» What to work on:
Only the lines holding the string "picture" are needed. Copy each one.

» Recorded data:

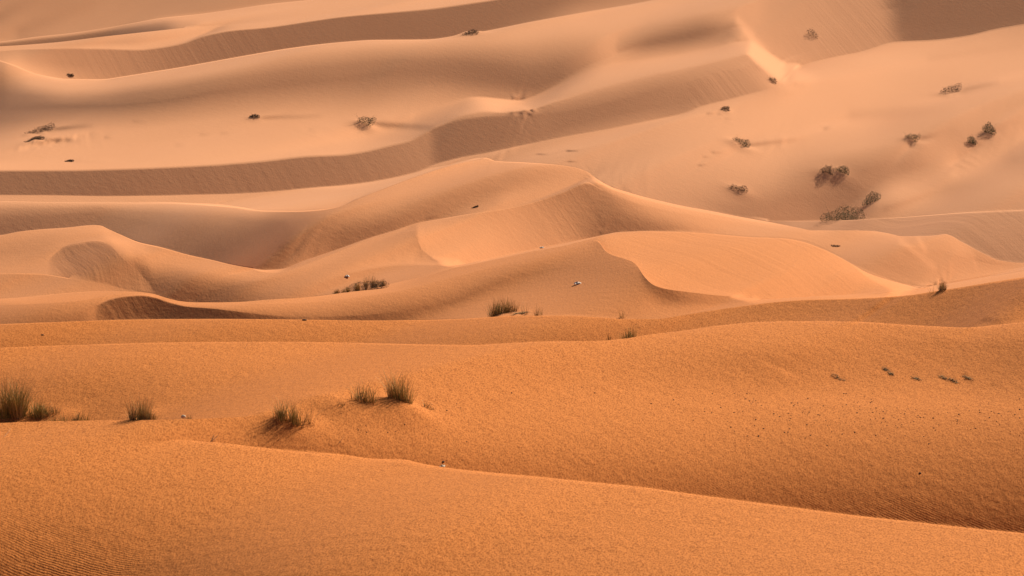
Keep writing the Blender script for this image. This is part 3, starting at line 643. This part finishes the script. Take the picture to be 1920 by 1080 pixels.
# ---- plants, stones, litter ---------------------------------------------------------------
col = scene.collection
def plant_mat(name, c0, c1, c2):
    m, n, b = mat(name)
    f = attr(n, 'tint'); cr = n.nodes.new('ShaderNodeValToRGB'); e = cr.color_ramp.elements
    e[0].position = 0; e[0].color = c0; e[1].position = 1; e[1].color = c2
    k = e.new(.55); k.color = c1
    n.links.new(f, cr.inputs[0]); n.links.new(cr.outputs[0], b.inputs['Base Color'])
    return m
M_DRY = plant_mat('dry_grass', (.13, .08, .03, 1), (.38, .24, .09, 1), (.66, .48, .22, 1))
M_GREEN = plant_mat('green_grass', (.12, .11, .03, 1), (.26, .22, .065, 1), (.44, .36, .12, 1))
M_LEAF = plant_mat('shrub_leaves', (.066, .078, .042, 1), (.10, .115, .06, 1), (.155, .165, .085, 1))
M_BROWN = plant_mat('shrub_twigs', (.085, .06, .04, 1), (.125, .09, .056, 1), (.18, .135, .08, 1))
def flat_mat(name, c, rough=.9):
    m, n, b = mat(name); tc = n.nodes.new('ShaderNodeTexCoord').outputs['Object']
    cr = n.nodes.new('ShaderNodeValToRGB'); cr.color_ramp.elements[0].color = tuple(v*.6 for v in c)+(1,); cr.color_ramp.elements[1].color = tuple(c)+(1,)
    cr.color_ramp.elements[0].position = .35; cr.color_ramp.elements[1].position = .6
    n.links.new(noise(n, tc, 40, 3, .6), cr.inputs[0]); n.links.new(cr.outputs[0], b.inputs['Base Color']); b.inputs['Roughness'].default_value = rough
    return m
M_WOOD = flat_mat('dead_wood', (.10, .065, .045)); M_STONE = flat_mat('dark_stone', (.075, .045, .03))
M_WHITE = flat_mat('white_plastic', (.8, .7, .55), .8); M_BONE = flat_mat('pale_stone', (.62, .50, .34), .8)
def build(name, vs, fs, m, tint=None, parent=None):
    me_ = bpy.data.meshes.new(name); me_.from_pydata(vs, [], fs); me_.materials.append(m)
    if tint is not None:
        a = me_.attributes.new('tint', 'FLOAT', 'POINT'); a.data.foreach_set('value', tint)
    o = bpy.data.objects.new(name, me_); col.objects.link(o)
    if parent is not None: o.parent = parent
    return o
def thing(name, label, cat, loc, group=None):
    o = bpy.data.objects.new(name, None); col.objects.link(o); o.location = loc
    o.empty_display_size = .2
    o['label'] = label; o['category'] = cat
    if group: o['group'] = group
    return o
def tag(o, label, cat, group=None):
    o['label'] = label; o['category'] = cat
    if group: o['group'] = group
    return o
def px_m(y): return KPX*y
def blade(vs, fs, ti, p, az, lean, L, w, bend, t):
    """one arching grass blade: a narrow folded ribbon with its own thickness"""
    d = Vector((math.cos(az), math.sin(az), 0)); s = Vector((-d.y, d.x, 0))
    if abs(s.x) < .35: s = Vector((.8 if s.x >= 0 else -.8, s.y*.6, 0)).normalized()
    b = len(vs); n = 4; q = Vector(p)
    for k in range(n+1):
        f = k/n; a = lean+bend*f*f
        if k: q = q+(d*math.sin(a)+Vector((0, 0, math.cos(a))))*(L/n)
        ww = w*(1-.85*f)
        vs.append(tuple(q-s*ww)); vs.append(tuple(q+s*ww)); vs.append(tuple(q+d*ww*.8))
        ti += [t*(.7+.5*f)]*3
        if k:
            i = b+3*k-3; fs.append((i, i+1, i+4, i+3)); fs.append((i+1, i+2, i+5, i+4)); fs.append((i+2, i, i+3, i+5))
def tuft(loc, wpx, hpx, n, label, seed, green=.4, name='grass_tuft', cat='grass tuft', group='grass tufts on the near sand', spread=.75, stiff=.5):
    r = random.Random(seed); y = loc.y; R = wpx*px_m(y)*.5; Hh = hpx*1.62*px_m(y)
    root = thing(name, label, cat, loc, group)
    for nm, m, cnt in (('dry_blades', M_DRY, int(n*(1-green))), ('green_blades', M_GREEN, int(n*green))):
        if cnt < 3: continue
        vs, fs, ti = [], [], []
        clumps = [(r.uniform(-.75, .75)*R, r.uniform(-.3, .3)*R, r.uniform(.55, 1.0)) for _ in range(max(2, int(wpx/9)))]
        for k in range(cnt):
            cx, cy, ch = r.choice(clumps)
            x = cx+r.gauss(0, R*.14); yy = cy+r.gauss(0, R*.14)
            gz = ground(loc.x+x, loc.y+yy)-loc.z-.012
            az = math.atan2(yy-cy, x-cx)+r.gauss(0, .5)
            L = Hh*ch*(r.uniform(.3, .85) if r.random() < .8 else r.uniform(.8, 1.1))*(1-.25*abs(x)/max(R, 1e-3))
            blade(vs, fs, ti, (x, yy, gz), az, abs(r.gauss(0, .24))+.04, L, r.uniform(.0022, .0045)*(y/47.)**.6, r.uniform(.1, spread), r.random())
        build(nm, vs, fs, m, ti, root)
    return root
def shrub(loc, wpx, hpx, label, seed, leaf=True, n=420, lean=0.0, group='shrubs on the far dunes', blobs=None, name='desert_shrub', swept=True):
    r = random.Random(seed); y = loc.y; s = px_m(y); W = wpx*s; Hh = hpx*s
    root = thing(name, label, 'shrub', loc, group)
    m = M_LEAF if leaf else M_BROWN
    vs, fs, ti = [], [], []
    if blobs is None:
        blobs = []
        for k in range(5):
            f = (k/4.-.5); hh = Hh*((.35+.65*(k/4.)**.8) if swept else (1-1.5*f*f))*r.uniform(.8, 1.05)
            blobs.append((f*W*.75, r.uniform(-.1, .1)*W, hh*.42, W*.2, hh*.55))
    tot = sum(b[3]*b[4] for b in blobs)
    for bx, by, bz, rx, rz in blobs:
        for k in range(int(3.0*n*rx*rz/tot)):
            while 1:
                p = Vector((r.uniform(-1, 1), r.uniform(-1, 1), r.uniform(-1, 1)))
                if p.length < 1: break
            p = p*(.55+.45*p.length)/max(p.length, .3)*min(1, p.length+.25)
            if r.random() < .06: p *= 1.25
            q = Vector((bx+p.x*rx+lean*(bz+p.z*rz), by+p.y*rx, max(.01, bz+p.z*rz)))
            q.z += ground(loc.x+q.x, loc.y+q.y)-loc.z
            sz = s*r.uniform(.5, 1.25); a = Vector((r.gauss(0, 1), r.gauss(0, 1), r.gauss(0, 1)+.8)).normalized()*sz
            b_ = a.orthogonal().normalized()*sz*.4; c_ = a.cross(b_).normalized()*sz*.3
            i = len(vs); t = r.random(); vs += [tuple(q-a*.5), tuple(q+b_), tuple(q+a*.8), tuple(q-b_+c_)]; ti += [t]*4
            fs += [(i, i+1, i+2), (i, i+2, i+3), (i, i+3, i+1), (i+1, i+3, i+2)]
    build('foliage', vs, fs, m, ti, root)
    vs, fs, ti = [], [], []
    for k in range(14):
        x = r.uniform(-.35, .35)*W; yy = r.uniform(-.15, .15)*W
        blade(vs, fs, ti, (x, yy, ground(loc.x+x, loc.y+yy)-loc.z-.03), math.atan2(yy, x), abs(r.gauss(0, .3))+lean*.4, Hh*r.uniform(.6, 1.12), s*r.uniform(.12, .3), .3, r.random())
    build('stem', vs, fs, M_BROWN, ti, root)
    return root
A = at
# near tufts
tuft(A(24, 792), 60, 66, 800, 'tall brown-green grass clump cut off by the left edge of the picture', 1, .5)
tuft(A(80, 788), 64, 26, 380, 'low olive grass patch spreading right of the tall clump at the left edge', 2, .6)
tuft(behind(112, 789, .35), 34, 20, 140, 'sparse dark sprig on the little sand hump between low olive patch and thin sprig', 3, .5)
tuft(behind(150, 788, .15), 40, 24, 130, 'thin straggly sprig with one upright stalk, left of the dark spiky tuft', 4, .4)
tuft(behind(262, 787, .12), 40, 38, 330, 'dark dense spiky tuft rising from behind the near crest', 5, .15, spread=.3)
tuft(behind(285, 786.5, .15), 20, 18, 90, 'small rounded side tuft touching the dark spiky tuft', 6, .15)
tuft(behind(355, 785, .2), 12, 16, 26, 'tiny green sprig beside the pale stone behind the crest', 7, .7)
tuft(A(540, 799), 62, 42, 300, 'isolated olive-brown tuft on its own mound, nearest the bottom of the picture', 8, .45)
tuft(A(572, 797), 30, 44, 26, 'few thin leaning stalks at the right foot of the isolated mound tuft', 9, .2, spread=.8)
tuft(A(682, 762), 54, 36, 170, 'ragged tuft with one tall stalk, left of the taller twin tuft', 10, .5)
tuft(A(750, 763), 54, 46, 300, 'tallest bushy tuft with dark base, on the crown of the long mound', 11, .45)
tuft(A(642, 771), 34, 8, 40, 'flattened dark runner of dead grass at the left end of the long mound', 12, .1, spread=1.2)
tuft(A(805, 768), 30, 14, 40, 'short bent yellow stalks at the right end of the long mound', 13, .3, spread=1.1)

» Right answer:
Keep writing the Blender script for this image. This is part 3, starting at line 643. This part finishes the script. Take the picture to be 1920 by 1080 pixels.
tuft(A(24, 792), 60, 66, 800, 'tall brown-green grass clump cut off by the left edge of the picture', 1, .5)
tuft(A(540, 799), 62, 42, 300, 'isolated olive-brown tuft on its own mound, nearest the bottom of the picture', 8, .45)